Along with making sure vehicles meet the state’s clean air standards, which are tougher than federal standards, CARB emissions testers are also always on the lookout for possible cheating by vehicle manufacturers.  

This agency, after all, helped uncover one of the auto industry’s biggest environmental scandals. A decade, ago technicians at CARB’s old lab in El Monte, along with researchers in West Virginia and the U.S. Enviromental Protection Agency, discovered Volkswagen and other vehicle manufacturers had rigged millions of vehicles to cheat pollution testing.

Volkswagen installed sophisticated software in its diesel vehicles to deliberately evade accurate tailpipe emissions testing. The software made it look like cars were polluting much less than they actually were. 

CARB testing helped catch Volkswagen red-handed, says Hébert. 

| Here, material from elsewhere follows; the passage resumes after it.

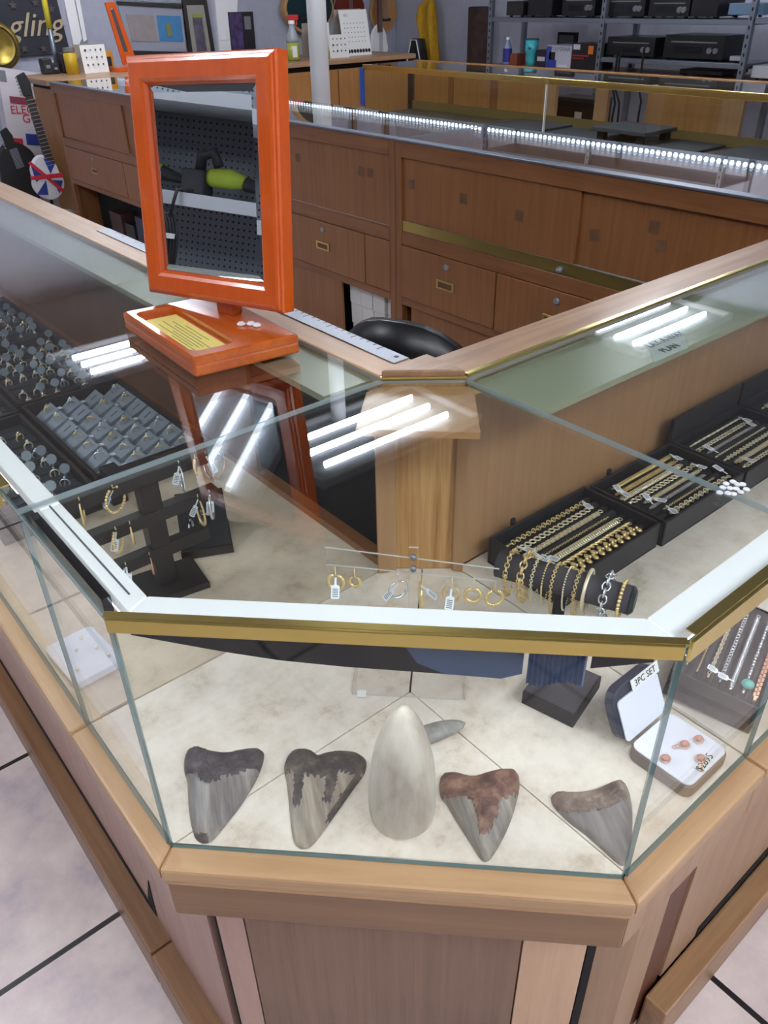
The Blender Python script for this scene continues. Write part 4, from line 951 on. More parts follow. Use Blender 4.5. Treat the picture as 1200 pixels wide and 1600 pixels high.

“VW admitted finally to us, after going back and forth with us, that they actually did put in programming that cheated emission control systems,” said Hébert. “Once it was discovered, we immediately said you can’t sell these cars.” 

But CARB’s giant new, state-of-the-art lab partly exists because of the cheating scandal. As part of a wider settlement with the state of California,  VW paid more than $150 million to help build the air agency’s facility, more than a third of its total cost.  

As it continues to try to keep car makers honest about how much their vehicles pollute, CARB also asks motorists for their help, randomly reaching out to everyday California drivers to test their vehicles for emissions after they’ve been on the road for hundreds of thousands of miles. 

That examination of cars and trucks that have been driven in real world situations can provide a better picture of vehicle emissions than new vehicles straight off the factory floor. 

Even as CARB continues its fight to cut pollution from internal combustion engines, technicians at its lab also have to get ready for some of the biggest changes in automotive history – the growing popularity of electric vehicles and California’s goal of eliminating the sale of all new gas-powered cars in the state by the year 2035 as a way to fight climate change.

Hébert says this lab is ready for an electric future, where testing will shift from measuring tailpipe emissions to testing the longevity of EV batteries. 

”It's not going to do any consumer any good if you're going to [buy an] electric car [and] the battery only lasts three or four years. You want it to last 10, 12, 15 years,” says Hébert. 

But Hébert cautions that even with all the talk about electric cars,  gas vehicles will still be on California roads and freeways for decades to come, meaning the lab’s emissions reduction research will remain relevant. Weaning ourselves completely off of fossil fuels, Hébert cautions, won’t be quick and it won’t be easy.